<<<<

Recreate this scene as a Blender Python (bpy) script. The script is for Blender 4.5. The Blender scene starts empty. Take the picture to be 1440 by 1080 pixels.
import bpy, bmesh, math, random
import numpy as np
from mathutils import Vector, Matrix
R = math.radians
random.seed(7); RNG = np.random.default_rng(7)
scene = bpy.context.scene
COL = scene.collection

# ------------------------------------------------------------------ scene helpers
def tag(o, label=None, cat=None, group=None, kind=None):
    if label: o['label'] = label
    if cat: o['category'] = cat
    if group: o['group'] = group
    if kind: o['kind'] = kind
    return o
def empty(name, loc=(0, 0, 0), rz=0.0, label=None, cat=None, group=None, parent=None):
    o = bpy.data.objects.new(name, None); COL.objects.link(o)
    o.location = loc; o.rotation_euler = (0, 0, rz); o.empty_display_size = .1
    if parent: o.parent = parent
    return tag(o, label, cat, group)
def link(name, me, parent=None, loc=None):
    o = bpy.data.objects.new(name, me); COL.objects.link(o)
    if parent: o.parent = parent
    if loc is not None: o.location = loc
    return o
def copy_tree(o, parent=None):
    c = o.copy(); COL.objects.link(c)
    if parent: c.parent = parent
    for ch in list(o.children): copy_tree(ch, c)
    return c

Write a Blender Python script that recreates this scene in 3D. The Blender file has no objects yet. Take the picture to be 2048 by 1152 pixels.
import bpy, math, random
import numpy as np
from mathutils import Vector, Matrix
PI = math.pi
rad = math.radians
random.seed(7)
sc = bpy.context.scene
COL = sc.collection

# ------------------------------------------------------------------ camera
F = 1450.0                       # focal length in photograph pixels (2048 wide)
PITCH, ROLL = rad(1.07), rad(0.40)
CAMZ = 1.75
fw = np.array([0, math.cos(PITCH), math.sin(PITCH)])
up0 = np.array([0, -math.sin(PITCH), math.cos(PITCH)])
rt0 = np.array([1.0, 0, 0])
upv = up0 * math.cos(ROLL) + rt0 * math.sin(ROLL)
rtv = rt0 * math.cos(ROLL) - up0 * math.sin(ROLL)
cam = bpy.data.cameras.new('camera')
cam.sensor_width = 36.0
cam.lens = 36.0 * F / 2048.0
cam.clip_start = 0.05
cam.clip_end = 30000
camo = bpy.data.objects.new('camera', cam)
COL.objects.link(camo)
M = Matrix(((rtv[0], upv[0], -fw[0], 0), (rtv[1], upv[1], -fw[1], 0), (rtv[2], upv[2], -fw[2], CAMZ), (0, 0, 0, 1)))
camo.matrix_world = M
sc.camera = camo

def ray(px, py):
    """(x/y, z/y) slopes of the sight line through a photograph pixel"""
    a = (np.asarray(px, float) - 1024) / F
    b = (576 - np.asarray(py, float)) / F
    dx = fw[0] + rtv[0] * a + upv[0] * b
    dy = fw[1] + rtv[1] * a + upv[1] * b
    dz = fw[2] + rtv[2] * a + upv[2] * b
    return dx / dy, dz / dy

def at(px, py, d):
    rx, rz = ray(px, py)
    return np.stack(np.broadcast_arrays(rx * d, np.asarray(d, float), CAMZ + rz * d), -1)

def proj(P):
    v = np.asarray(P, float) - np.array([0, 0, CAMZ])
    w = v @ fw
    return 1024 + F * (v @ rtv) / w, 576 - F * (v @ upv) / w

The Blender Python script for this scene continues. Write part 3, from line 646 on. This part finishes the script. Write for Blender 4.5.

>>>>

**Written request:**
Reproduce the lines word for word, starting at the one holding "Write a Blender" and ending at the final line of the material above.

**The solution:**
Write a Blender Python script that recreates this scene in 3D. The Blender file has no objects yet. Take the picture to be 2048 by 1152 pixels.
import bpy, math, random
import numpy as np
from mathutils import Vector, Matrix
PI = math.pi
rad = math.radians
random.seed(7)
sc = bpy.context.scene
COL = sc.collection

# ------------------------------------------------------------------ camera
F = 1450.0                       # focal length in photograph pixels (2048 wide)
PITCH, ROLL = rad(1.07), rad(0.40)
CAMZ = 1.75
fw = np.array([0, math.cos(PITCH), math.sin(PITCH)])
up0 = np.array([0, -math.sin(PITCH), math.cos(PITCH)])
rt0 = np.array([1.0, 0, 0])
upv = up0 * math.cos(ROLL) + rt0 * math.sin(ROLL)
rtv = rt0 * math.cos(ROLL) - up0 * math.sin(ROLL)
cam = bpy.data.cameras.new('camera')
cam.sensor_width = 36.0
cam.lens = 36.0 * F / 2048.0
cam.clip_start = 0.05
cam.clip_end = 30000
camo = bpy.data.objects.new('camera', cam)
COL.objects.link(camo)
M = Matrix(((rtv[0], upv[0], -fw[0], 0), (rtv[1], upv[1], -fw[1], 0), (rtv[2], upv[2], -fw[2], CAMZ), (0, 0, 0, 1)))
camo.matrix_world = M
sc.camera = camo

def ray(px, py):
    """(x/y, z/y) slopes of the sight line through a photograph pixel"""
    a = (np.asarray(px, float) - 1024) / F
    b = (576 - np.asarray(py, float)) / F
    dx = fw[0] + rtv[0] * a + upv[0] * b
    dy = fw[1] + rtv[1] * a + upv[1] * b
    dz = fw[2] + rtv[2] * a + upv[2] * b
    return dx / dy, dz / dy

def at(px, py, d):
    rx, rz = ray(px, py)
    return np.stack(np.broadcast_arrays(rx * d, np.asarray(d, float), CAMZ + rz * d), -1)

def proj(P):
    v = np.asarray(P, float) - np.array([0, 0, CAMZ])
    w = v @ fw
    return 1024 + F * (v @ rtv) / w, 576 - F * (v @ upv) / w

The Blender Python script for this scene continues. Write part 3, from line 646 on. This part finishes the script. Write for Blender 4.5.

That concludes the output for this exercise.